## BEGIN Supplied information

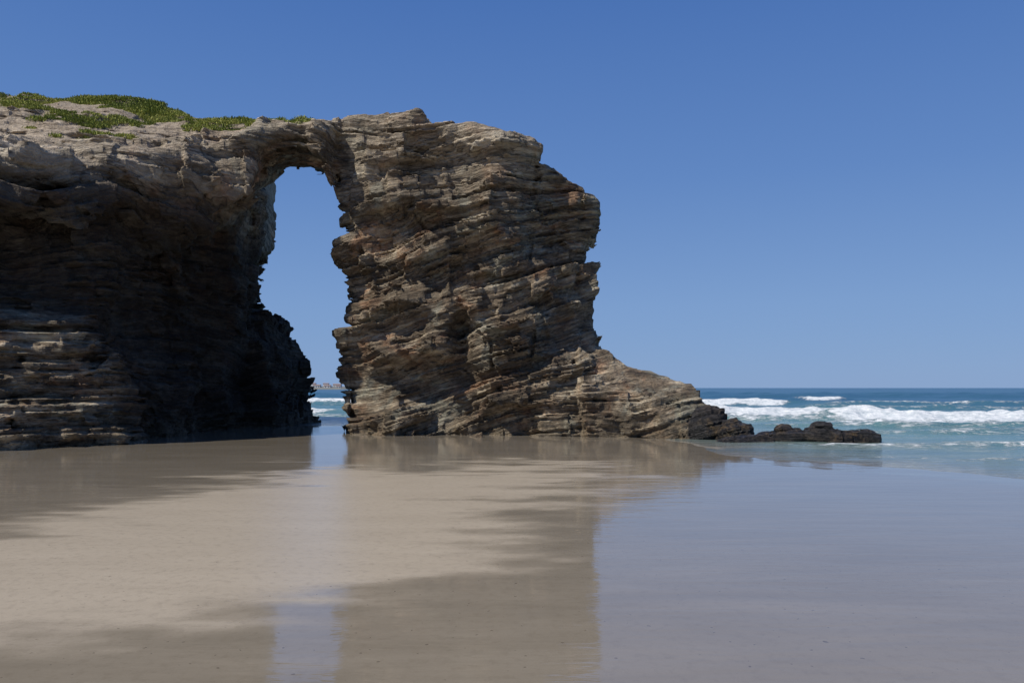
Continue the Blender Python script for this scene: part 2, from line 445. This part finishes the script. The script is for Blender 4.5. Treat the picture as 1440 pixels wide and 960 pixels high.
fn=k.noise(k.vec(M(px,1.),M(py,1.6),M(pz,2.)),1.8,5,.75,.3)
fm=k.ramp(k.math('ADD',M(fo,1.15),M(k.math('SUBTRACT',fn,.5),1.7)),[(.38,0.),(.66,1.)])
lace=k.ramp(k.math('ABSOLUTE',k.math('SUBTRACT',k.noise(k.vec(M(px,.35),M(py,.9),0.),1.,5,.65,.8),.5)),[(.0,1.),(.02,0.)])
patch=k.ramp(k.noise(k.vec(M(px,.07),M(py,.16),3.),1.,3,.5),[(.46,0.),(.58,1.)])
lace=M(M(lace,patch),k.ramp(off,[(.05,.0),(.10,.8),(.5,.6),(.8,.0)]))
fm=k.math('MAXIMUM',fm,lace)
c2=k.mix(fm,col,k.mix(k.ramp(fn,[(.35,0.),(.62,1.)]),(.36,.42,.46,1),(.70,.72,.73,1)))
c2=k.mix(M(k.attr('edge'),.6),c2,(.42,.36,.28,1))
k.put(b.inputs['Base Color'],c2)
k.put(b.inputs['Roughness'],k.mixf(fm,k.ramp(off,[(0.,.06),(.1,.15),(.5,.3)]),.9))
b.inputs['IOR'].default_value=1.33
k.put(b.inputs['Specular IOR Level'],k.mixf(fm,.45,.1))
h=k.math('ADD',k.noise(k.vec(M(px,.9),M(py,2.2),0.),1.3,4,.65,.4),M(fn,M(fm,1.2)))
k.put(b.inputs['Normal'],k.bump(h,.7,.16))
sea.data.materials.append(m)

# ---------------------------------------------------------------- grass on the cliff top
dt=np.abs(dtop)
co=np.empty(len(arch.data.vertices)*3,np.float32);arch.data.vertices.foreach_get('co',co);co=co.reshape(-1,3)
ax,ay,az=co.T
gm=vn(ax/1.6+4,ay/1.1+2,az/2)+.45*(vn(ax/.5,ay/.5,az/.5)-.5)
z1=(ax<-15.0)&(ay>30.5)&(ay<42)&((gm>.68)|((ay>36.5+1.8*(vn(ax/2.,ax*0,ax*0)-.5))&(ax<-15.4)&(gm>.30)))
z2=(ax>-14.4)&(ax<-8.8)&(ay>34.0+.8*(vn(ax/.9,ax*0,ax*0)-.5))&(ay<38.2)&(gm>.25)&(dt<.75)&(az>13.1)
c=np.nonzero((z1|z2)&(nrm[:,2]>.3)&(dt<1.2))[0]
print('grass cand',len(c))
c=rng.choice(c,min(15000,len(c)),replace=False)
nb=14
P=np.repeat(co[c],nb,0)+rng.normal(0,.07,(len(c)*nb,3))*np.array([1,1,.2])
n=len(P)
az_=rng.uniform(0,2*np.pi,n);ln=rng.uniform(.05,.12,n)*np.repeat(.6+.9*vn(co[c][:,0]*1.3,co[c][:,1]*1.3,co[c][:,2]*0),nb);wd=rng.uniform(.012,.024,n)
tilt=rng.uniform(.15,1.2,n)
dx=np.stack([np.cos(az_),np.sin(az_),np.zeros(n)],1);sx=np.stack([-np.sin(az_),np.cos(az_),np.zeros(n)],1)
up=np.array([0,0,1.])
tip=P+dx*(ln*np.sin(tilt))[:,None]+up*(ln*np.cos(tilt))[:,None]
mid=(P+tip)/2+up*(ln*.12)[:,None]
V=np.stack([P-up*.03,mid+sx*wd[:,None],tip,mid-sx*wd[:,None]],1).reshape(-1,3)
gr=mesh_obj('cliff_top_grass',V,np.arange(n*4).reshape(-1,4))
attr(gr,'tone',np.repeat(rng.random(n)*.5+.5*np.repeat(vn(co[c][:,0]/.9,co[c][:,1]/.9,co[c][:,2]),nb),4))
m,nt,b=mat_new('grass');k=N(nt)
k.put(b.inputs['Base Color'],k.ramp(k.attr('tone'),[(.15,(.10,.13,.025)),(.5,(.23,.27,.05)),(.85,(.42,.39,.11))]))
b.inputs['Roughness'].default_value=.7;b.inputs['Specular IOR Level'].default_value=.2
gr.data.materials.append(m)

# ---------------------------------------------------------------- distant coast with houses
xs=np.linspace(-330,-184,90);yy=np.linspace(890,1010,20)
Y,X=np.meshgrid(yy,xs,indexing='ij')
Z=-1+(3.6+1.5*vn(X/14,Y/20,X*0))*ss(-184,-196,X)*np.sin(np.pi*(Y-890)/120)**.5
coast=mesh_obj('distant_coast_hill',np.stack([X,Y,Z],-1).reshape(-1,3),grid_faces(20,90),True)
m,nt,b=mat_new('coast_vegetation');k=N(nt);px,py,pz=k.pos()
k.put(b.inputs['Base Color'],k.mix(k.noise(k.vec(px,py,pz),.12,4),(.10,.12,.12,1),(.2,.19,.17,1)));b.inputs['Roughness'].default_value=.9
coast.data.materials.append(m)
def simple(name,c,r=.8):
    m,nt,b=mat_new(name);k=N(nt);px,py,pz=k.pos()
    k.put(b.inputs['Base Color'],k.mix(k.noise(k.vec(px,py,pz),.8,3),tuple(q*.85 for q in c)+(1,),tuple(c)+(1,)));b.inputs['Roughness'].default_value=r;return m
mw=simple('white_render',(.55,.55,.55));mr=simple('roof_tiles',(.24,.17,.145));mg=simple('window_glass',(.06,.08,.10),.2)  # roof colour is paled to carry distance haze
def house(cx,cy,cz,wx,wy,h,rh):
    e=bpy.data.objects.new('village_house',None);scene.collection.objects.link(e);e.location=(cx,cy,cz)
    def part(nm,vs,fs,mt):
        me=bpy.data.meshes.new(nm);me.from_pydata(vs,[],fs);me.materials.append(mt)
        o=bpy.data.objects.new(nm,me);o.parent=e;scene.collection.objects.link(o)
    a,c=wx/2,wy/2
    part('walls',[(-a,-c,0),(a,-c,0),(a,c,0),(-a,c,0),(-a,-c,h),(a,-c,h),(a,c,h),(-a,c,h),(-a,0,h+rh),(a,0,h+rh)],
      [(0,1,5,4),(2,3,7,6),(1,2,6,9,5),(3,0,4,8,7)],mw)
    o=.3
    part('roof',[(-a-o,-c-o,h-.05),(a+o,-c-o,h-.05),(a+o,0,h+rh+.12),(-a-o,0,h+rh+.12),(a+o,c+o,h-.05),(-a-o,c+o,h-.05)],[(0,1,2,3),(3,2,4,5)],mr)
    vs=[];fs=[]
    nw=max(2,int(wx/2.5))
    for fl in range(max(1,int(h/2.6))):
        for i in range(nw):
            wxp=-a+wx*(i+.5)/nw;zz=.9+fl*2.6;q=len(vs)
            vs+=[(wxp-.5,-c-.03,zz),(wxp+.5,-c-.03,zz),(wxp+.5,-c-.03,zz+1.2),(wxp-.5,-c-.03,zz+1.2)];fs.append((q,q+1,q+2,q+3))
    part('windows',vs,fs,mg)
for a in [(-224,915,1.6,8,7,3,1.),(-217,930,2.2,6,6,4.4,.8),(-211,912,1.4,7,6,2.8,1.),(-205,935,2,9,7,3.6,1.),(-199,915,1.,5,6,2.8,.9),(-232,925,2,8,7,4.5,1.)]: house(*a)

# ---------------------------------------------------------------- light, sky
sdir=Vector((-0.63,-0.42,1.0)).normalized()
el=math.asin(sdir.z)
sl=bpy.data.lights.new('sun','SUN');sl.energy=5.0;sl.angle=math.radians(.5);sl.color=(1,.94,.84)
so=bpy.data.objects.new('sun',sl);scene.collection.objects.link(so)
so.rotation_euler=(-sdir).to_track_quat('-Z','Y').to_euler()
wd_=bpy.data.worlds.new('World');scene.world=wd_;wd_.use_nodes=True
nt=wd_.node_tree;bg=nt.nodes['Background'];k=N(nt)
sky=nt.nodes.new('ShaderNodeTexSky');sky.sky_type='NISHITA';sky.sun_disc=False
sky.sun_elevation=el;sky.sun_rotation=math.atan2(sdir.x,sdir.y)
sky.air_density=1.0;sky.dust_density=.2;sky.ozone_density=2.0;sky.altitude=0
tc=nt.nodes.new('ShaderNodeTexCoord');sp=nt.nodes.new('ShaderNodeSeparateXYZ');nt.links.new(tc.outputs['Generated'],sp.inputs[0])
haze=k.ramp(sp.outputs[2],[(0.,(.205,.345,.61)),(.10,(.185,.325,.61)),(.25,(.115,.24,.545)),(.44,(.065,.168,.465)),(1.,(.04,.11,.36))])
STR=.085
vm=k.n('ShaderNodeVectorMath',operation='SCALE');k.put(vm.inputs[0],haze);vm.inputs[3].default_value=1/STR
k.put(bg.inputs[0],k.mix(.9,sky.outputs[0],vm.outputs[0]));bg.inputs[1].default_value=STR

# ---------------------------------------------------------------- camera
cam=bpy.data.cameras.new('camera');co_=bpy.data.objects.new('camera',cam);scene.collection.objects.link(co_)
cam.lens=28;cam.sensor_width=36;cam.shift_y=65/1440;cam.clip_end=20000
co_.location=(0,0,CH);co_.rotation_euler=(math.radians(90),0,0)
scene.camera=co_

## END Supplied information

### Task details
Up to and including the line containing "sea.data.materials.append(m)", repeat every line from the start of the data, but none of the pictures.

### Correct response
Continue the Blender Python script for this scene: part 2, from line 445. This part finishes the script. The script is for Blender 4.5. Treat the picture as 1440 pixels wide and 960 pixels high.
fn=k.noise(k.vec(M(px,1.),M(py,1.6),M(pz,2.)),1.8,5,.75,.3)
fm=k.ramp(k.math('ADD',M(fo,1.15),M(k.math('SUBTRACT',fn,.5),1.7)),[(.38,0.),(.66,1.)])
lace=k.ramp(k.math('ABSOLUTE',k.math('SUBTRACT',k.noise(k.vec(M(px,.35),M(py,.9),0.),1.,5,.65,.8),.5)),[(.0,1.),(.02,0.)])
patch=k.ramp(k.noise(k.vec(M(px,.07),M(py,.16),3.),1.,3,.5),[(.46,0.),(.58,1.)])
lace=M(M(lace,patch),k.ramp(off,[(.05,.0),(.10,.8),(.5,.6),(.8,.0)]))
fm=k.math('MAXIMUM',fm,lace)
c2=k.mix(fm,col,k.mix(k.ramp(fn,[(.35,0.),(.62,1.)]),(.36,.42,.46,1),(.70,.72,.73,1)))
c2=k.mix(M(k.attr('edge'),.6),c2,(.42,.36,.28,1))
k.put(b.inputs['Base Color'],c2)
k.put(b.inputs['Roughness'],k.mixf(fm,k.ramp(off,[(0.,.06),(.1,.15),(.5,.3)]),.9))
b.inputs['IOR'].default_value=1.33
k.put(b.inputs['Specular IOR Level'],k.mixf(fm,.45,.1))
h=k.math('ADD',k.noise(k.vec(M(px,.9),M(py,2.2),0.),1.3,4,.65,.4),M(fn,M(fm,1.2)))
k.put(b.inputs['Normal'],k.bump(h,.7,.16))
sea.data.materials.append(m)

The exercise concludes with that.